### [Data block]
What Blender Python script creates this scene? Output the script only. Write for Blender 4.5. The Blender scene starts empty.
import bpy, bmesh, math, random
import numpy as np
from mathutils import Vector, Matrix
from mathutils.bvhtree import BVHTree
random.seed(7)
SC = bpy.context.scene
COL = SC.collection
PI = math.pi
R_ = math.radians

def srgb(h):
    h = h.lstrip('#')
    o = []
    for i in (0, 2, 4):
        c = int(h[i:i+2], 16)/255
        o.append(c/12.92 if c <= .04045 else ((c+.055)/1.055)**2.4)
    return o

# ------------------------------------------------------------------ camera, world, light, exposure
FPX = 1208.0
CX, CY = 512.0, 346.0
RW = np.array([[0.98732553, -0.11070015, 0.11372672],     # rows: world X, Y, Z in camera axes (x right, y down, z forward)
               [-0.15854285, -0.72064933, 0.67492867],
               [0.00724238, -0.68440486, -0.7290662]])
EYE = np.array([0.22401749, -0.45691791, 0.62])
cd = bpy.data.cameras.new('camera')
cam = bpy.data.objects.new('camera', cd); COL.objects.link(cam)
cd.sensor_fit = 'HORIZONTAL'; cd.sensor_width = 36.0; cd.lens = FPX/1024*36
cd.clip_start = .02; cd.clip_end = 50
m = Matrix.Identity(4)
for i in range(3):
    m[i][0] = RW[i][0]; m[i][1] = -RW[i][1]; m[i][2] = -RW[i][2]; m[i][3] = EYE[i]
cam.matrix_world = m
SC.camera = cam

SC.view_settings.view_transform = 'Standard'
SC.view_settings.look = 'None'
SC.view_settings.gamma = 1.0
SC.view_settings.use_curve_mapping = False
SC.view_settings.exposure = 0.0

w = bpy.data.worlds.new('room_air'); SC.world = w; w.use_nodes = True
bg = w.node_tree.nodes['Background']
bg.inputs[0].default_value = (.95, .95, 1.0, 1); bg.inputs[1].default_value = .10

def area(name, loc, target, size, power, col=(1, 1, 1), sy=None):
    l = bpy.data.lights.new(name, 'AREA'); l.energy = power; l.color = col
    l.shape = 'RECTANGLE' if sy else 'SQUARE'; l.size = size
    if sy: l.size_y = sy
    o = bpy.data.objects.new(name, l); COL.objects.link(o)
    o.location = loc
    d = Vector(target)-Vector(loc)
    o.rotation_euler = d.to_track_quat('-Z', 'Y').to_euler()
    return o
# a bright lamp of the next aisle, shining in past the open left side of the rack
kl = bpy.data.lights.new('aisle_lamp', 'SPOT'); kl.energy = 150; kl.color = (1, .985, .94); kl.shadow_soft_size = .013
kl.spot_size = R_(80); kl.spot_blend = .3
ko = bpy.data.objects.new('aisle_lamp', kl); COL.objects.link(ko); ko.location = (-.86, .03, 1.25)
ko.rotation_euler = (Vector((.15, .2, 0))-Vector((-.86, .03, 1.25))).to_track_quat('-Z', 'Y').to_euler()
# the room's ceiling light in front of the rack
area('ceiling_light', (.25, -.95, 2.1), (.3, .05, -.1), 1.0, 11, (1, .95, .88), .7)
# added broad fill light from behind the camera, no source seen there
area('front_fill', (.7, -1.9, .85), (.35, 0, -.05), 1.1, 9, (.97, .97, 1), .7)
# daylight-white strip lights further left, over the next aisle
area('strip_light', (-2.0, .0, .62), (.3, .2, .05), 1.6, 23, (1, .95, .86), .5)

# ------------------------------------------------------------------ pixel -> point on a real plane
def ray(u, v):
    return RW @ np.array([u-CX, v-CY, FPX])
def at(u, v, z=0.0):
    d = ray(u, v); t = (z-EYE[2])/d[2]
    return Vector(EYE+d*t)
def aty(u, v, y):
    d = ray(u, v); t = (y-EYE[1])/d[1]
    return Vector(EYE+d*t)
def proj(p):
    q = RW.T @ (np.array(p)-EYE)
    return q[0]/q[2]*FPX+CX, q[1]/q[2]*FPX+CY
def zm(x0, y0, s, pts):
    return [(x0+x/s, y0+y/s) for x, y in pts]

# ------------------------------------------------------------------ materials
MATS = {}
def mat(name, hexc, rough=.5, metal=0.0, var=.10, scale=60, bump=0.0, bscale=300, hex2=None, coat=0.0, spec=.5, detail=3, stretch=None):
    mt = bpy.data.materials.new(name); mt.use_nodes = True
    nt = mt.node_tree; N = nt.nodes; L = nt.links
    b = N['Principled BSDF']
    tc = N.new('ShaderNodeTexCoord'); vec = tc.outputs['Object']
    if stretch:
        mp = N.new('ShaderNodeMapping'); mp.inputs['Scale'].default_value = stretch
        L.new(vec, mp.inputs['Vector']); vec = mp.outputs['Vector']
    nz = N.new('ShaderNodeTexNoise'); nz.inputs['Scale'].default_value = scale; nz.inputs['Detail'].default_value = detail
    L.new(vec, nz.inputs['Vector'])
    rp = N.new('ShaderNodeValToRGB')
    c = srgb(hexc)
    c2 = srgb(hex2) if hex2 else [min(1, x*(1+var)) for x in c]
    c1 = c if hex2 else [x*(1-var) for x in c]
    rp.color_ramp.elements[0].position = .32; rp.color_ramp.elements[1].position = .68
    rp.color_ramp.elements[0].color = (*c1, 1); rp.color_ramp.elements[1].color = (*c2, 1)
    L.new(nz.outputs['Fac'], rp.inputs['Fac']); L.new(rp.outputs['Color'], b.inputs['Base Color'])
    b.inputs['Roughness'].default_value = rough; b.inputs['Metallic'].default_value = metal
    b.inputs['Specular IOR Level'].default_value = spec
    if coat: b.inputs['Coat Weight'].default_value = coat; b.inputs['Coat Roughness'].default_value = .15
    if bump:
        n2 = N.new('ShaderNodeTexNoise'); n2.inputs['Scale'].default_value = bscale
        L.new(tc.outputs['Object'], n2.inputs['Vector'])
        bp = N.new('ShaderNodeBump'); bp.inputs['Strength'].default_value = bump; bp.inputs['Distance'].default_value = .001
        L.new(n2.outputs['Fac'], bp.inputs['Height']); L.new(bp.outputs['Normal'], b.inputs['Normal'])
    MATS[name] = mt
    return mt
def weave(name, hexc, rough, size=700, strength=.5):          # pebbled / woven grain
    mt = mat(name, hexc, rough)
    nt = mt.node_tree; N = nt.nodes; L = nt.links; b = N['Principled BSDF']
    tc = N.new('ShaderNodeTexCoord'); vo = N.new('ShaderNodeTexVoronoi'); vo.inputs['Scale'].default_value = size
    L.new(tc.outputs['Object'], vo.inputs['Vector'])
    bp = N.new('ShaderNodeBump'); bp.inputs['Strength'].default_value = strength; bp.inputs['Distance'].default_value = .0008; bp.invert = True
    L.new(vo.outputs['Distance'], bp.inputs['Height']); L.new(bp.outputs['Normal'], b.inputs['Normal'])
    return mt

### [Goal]
Copy out the full material exactly as it appears.

### [Result for this task]
What Blender Python script creates this scene? Output the script only. Write for Blender 4.5. The Blender scene starts empty.
import bpy, bmesh, math, random
import numpy as np
from mathutils import Vector, Matrix
from mathutils.bvhtree import BVHTree
random.seed(7)
SC = bpy.context.scene
COL = SC.collection
PI = math.pi
R_ = math.radians

def srgb(h):
    h = h.lstrip('#')
    o = []
    for i in (0, 2, 4):
        c = int(h[i:i+2], 16)/255
        o.append(c/12.92 if c <= .04045 else ((c+.055)/1.055)**2.4)
    return o

# ------------------------------------------------------------------ camera, world, light, exposure
FPX = 1208.0
CX, CY = 512.0, 346.0
RW = np.array([[0.98732553, -0.11070015, 0.11372672],     # rows: world X, Y, Z in camera axes (x right, y down, z forward)
               [-0.15854285, -0.72064933, 0.67492867],
               [0.00724238, -0.68440486, -0.7290662]])
EYE = np.array([0.22401749, -0.45691791, 0.62])
cd = bpy.data.cameras.new('camera')
cam = bpy.data.objects.new('camera', cd); COL.objects.link(cam)
cd.sensor_fit = 'HORIZONTAL'; cd.sensor_width = 36.0; cd.lens = FPX/1024*36
cd.clip_start = .02; cd.clip_end = 50
m = Matrix.Identity(4)
for i in range(3):
    m[i][0] = RW[i][0]; m[i][1] = -RW[i][1]; m[i][2] = -RW[i][2]; m[i][3] = EYE[i]
cam.matrix_world = m
SC.camera = cam

SC.view_settings.view_transform = 'Standard'
SC.view_settings.look = 'None'
SC.view_settings.gamma = 1.0
SC.view_settings.use_curve_mapping = False
SC.view_settings.exposure = 0.0

w = bpy.data.worlds.new('room_air'); SC.world = w; w.use_nodes = True
bg = w.node_tree.nodes['Background']
bg.inputs[0].default_value = (.95, .95, 1.0, 1); bg.inputs[1].default_value = .10

def area(name, loc, target, size, power, col=(1, 1, 1), sy=None):
    l = bpy.data.lights.new(name, 'AREA'); l.energy = power; l.color = col
    l.shape = 'RECTANGLE' if sy else 'SQUARE'; l.size = size
    if sy: l.size_y = sy
    o = bpy.data.objects.new(name, l); COL.objects.link(o)
    o.location = loc
    d = Vector(target)-Vector(loc)
    o.rotation_euler = d.to_track_quat('-Z', 'Y').to_euler()
    return o
# a bright lamp of the next aisle, shining in past the open left side of the rack
kl = bpy.data.lights.new('aisle_lamp', 'SPOT'); kl.energy = 150; kl.color = (1, .985, .94); kl.shadow_soft_size = .013
kl.spot_size = R_(80); kl.spot_blend = .3
ko = bpy.data.objects.new('aisle_lamp', kl); COL.objects.link(ko); ko.location = (-.86, .03, 1.25)
ko.rotation_euler = (Vector((.15, .2, 0))-Vector((-.86, .03, 1.25))).to_track_quat('-Z', 'Y').to_euler()
# the room's ceiling light in front of the rack
area('ceiling_light', (.25, -.95, 2.1), (.3, .05, -.1), 1.0, 11, (1, .95, .88), .7)
# added broad fill light from behind the camera, no source seen there
area('front_fill', (.7, -1.9, .85), (.35, 0, -.05), 1.1, 9, (.97, .97, 1), .7)
# daylight-white strip lights further left, over the next aisle
area('strip_light', (-2.0, .0, .62), (.3, .2, .05), 1.6, 23, (1, .95, .86), .5)

# ------------------------------------------------------------------ pixel -> point on a real plane
def ray(u, v):
    return RW @ np.array([u-CX, v-CY, FPX])
def at(u, v, z=0.0):
    d = ray(u, v); t = (z-EYE[2])/d[2]
    return Vector(EYE+d*t)
def aty(u, v, y):
    d = ray(u, v); t = (y-EYE[1])/d[1]
    return Vector(EYE+d*t)
def proj(p):
    q = RW.T @ (np.array(p)-EYE)
    return q[0]/q[2]*FPX+CX, q[1]/q[2]*FPX+CY
def zm(x0, y0, s, pts):
    return [(x0+x/s, y0+y/s) for x, y in pts]

# ------------------------------------------------------------------ materials
MATS = {}
def mat(name, hexc, rough=.5, metal=0.0, var=.10, scale=60, bump=0.0, bscale=300, hex2=None, coat=0.0, spec=.5, detail=3, stretch=None):
    mt = bpy.data.materials.new(name); mt.use_nodes = True
    nt = mt.node_tree; N = nt.nodes; L = nt.links
    b = N['Principled BSDF']
    tc = N.new('ShaderNodeTexCoord'); vec = tc.outputs['Object']
    if stretch:
        mp = N.new('ShaderNodeMapping'); mp.inputs['Scale'].default_value = stretch
        L.new(vec, mp.inputs['Vector']); vec = mp.outputs['Vector']
    nz = N.new('ShaderNodeTexNoise'); nz.inputs['Scale'].default_value = scale; nz.inputs['Detail'].default_value = detail
    L.new(vec, nz.inputs['Vector'])
    rp = N.new('ShaderNodeValToRGB')
    c = srgb(hexc)
    c2 = srgb(hex2) if hex2 else [min(1, x*(1+var)) for x in c]
    c1 = c if hex2 else [x*(1-var) for x in c]
    rp.color_ramp.elements[0].position = .32; rp.color_ramp.elements[1].position = .68
    rp.color_ramp.elements[0].color = (*c1, 1); rp.color_ramp.elements[1].color = (*c2, 1)
    L.new(nz.outputs['Fac'], rp.inputs['Fac']); L.new(rp.outputs['Color'], b.inputs['Base Color'])
    b.inputs['Roughness'].default_value = rough; b.inputs['Metallic'].default_value = metal
    b.inputs['Specular IOR Level'].default_value = spec
    if coat: b.inputs['Coat Weight'].default_value = coat; b.inputs['Coat Roughness'].default_value = .15
    if bump:
        n2 = N.new('ShaderNodeTexNoise'); n2.inputs['Scale'].default_value = bscale
        L.new(tc.outputs['Object'], n2.inputs['Vector'])
        bp = N.new('ShaderNodeBump'); bp.inputs['Strength'].default_value = bump; bp.inputs['Distance'].default_value = .001
        L.new(n2.outputs['Fac'], bp.inputs['Height']); L.new(bp.outputs['Normal'], b.inputs['Normal'])
    MATS[name] = mt
    return mt
def weave(name, hexc, rough, size=700, strength=.5):          # pebbled / woven grain
    mt = mat(name, hexc, rough)
    nt = mt.node_tree; N = nt.nodes; L = nt.links; b = N['Principled BSDF']
    tc = N.new('ShaderNodeTexCoord'); vo = N.new('ShaderNodeTexVoronoi'); vo.inputs['Scale'].default_value = size
    L.new(tc.outputs['Object'], vo.inputs['Vector'])
    bp = N.new('ShaderNodeBump'); bp.inputs['Strength'].default_value = strength; bp.inputs['Distance'].default_value = .0008; bp.invert = True
    L.new(vo.outputs['Distance'], bp.inputs['Height']); L.new(bp.outputs['Normal'], b.inputs['Normal'])
    return mt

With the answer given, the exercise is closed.